Written exercise: Copy out all lines with the word "WALLW" in them.

Provided material:
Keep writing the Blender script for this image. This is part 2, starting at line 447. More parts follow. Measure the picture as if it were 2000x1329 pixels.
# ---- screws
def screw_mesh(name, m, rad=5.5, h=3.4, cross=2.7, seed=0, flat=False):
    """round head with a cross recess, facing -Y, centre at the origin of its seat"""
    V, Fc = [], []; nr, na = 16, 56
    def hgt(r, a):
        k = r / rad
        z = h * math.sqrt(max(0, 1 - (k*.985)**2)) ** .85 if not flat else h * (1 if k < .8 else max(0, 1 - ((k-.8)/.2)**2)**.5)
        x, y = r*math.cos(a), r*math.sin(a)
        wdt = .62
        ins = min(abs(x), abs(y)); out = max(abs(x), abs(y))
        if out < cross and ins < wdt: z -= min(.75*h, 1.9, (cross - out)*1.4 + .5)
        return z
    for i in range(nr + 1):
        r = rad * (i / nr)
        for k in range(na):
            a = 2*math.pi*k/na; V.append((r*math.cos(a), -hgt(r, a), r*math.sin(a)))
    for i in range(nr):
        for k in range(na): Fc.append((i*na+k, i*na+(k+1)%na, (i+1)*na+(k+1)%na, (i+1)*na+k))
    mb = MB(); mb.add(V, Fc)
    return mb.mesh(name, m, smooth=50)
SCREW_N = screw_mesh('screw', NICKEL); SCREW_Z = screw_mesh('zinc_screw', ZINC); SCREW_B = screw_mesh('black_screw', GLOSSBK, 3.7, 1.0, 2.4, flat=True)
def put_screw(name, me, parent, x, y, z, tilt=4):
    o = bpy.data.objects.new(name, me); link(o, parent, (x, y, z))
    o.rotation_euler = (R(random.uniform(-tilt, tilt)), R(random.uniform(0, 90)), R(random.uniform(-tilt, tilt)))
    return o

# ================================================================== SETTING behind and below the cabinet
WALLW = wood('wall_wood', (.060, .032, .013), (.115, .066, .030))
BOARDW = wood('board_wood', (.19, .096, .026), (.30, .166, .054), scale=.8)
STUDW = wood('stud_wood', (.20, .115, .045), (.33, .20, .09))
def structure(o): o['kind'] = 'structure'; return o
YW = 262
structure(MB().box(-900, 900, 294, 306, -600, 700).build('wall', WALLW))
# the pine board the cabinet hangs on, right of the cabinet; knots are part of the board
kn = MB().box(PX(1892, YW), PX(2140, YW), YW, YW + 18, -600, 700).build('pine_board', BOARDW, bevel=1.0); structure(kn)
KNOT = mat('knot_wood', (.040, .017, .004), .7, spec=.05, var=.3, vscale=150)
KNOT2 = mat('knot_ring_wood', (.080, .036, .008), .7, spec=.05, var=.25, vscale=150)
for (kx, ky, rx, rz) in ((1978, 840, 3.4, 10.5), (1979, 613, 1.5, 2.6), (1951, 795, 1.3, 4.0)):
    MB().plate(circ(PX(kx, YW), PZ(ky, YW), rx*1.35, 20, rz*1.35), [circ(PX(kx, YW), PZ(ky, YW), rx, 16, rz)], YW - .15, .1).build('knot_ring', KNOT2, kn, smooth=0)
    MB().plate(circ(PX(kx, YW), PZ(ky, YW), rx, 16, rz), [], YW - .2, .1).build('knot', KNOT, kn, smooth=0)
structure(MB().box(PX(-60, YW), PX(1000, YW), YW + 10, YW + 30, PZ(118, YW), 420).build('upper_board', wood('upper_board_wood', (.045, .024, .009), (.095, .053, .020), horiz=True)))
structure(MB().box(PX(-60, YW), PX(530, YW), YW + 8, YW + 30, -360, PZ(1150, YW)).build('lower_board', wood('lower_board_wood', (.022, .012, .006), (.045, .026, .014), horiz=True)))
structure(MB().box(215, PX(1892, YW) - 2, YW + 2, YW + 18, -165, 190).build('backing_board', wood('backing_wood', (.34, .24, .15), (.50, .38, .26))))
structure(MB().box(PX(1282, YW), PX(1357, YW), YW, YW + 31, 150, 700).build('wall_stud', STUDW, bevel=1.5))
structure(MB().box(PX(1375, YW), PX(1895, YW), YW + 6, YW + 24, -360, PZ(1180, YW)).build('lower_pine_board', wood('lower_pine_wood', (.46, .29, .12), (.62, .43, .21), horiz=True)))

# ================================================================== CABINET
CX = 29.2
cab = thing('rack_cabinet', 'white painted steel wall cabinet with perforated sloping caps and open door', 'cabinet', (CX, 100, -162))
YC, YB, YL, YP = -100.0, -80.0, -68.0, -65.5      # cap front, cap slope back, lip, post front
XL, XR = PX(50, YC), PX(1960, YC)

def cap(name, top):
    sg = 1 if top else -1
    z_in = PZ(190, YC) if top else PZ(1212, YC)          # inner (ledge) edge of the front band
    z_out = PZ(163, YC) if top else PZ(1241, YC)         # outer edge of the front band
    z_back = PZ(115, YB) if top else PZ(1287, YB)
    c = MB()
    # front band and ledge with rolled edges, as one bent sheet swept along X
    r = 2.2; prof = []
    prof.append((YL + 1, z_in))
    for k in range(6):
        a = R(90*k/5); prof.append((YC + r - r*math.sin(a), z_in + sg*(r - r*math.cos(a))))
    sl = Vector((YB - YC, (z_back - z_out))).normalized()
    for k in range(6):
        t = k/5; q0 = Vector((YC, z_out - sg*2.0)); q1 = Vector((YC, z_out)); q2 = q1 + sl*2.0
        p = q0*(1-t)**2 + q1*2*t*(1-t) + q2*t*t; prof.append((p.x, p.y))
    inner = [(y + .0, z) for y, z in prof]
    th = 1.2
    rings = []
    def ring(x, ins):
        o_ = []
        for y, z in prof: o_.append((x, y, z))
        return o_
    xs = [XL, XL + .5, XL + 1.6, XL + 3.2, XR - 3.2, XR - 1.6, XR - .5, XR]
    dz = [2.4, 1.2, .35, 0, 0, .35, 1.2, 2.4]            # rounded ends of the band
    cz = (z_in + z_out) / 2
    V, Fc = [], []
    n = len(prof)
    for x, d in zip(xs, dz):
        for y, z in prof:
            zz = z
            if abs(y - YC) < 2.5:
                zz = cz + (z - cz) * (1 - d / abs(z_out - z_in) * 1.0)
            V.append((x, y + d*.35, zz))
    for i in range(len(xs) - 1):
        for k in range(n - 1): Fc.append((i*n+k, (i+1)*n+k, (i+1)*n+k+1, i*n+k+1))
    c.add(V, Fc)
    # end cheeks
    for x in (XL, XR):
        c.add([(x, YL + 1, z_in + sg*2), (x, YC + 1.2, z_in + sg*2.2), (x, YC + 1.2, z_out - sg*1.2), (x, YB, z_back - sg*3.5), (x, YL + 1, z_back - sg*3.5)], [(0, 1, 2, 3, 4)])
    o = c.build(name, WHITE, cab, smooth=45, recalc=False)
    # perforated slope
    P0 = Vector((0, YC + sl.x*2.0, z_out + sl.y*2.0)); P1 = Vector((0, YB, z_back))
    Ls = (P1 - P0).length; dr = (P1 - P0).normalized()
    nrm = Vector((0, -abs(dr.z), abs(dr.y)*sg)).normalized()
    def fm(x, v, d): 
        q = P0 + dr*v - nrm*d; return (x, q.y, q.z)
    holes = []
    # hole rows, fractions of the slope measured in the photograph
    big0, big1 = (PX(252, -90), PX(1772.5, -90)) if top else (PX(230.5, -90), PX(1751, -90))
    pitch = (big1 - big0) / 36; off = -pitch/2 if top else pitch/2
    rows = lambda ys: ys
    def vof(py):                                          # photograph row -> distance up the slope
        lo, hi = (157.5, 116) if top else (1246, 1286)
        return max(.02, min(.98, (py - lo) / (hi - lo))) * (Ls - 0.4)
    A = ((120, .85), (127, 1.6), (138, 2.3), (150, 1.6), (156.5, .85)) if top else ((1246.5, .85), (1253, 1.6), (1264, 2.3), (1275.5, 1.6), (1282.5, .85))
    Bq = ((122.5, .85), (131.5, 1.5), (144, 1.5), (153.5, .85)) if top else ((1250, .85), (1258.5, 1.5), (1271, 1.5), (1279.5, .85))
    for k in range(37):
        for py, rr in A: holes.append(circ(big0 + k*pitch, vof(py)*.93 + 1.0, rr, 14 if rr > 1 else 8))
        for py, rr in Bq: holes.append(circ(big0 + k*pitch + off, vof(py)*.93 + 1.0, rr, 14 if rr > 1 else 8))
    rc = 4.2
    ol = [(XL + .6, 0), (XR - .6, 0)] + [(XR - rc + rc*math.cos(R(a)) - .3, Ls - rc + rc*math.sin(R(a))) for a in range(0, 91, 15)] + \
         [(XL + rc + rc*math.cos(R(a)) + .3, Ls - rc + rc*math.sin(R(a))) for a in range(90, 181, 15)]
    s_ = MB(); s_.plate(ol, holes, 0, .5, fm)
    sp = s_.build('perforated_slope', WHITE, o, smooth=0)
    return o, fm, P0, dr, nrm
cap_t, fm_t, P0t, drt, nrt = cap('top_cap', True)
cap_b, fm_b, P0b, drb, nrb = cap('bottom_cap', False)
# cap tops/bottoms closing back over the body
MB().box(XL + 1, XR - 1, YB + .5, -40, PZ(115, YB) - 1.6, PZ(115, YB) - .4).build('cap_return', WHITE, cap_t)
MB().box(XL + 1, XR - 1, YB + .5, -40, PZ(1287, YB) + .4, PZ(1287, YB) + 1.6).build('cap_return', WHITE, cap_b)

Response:
WALLW = wood('wall_wood', (.060, .032, .013), (.115, .066, .030))
structure(MB().box(-900, 900, 294, 306, -600, 700).build('wall', WALLW))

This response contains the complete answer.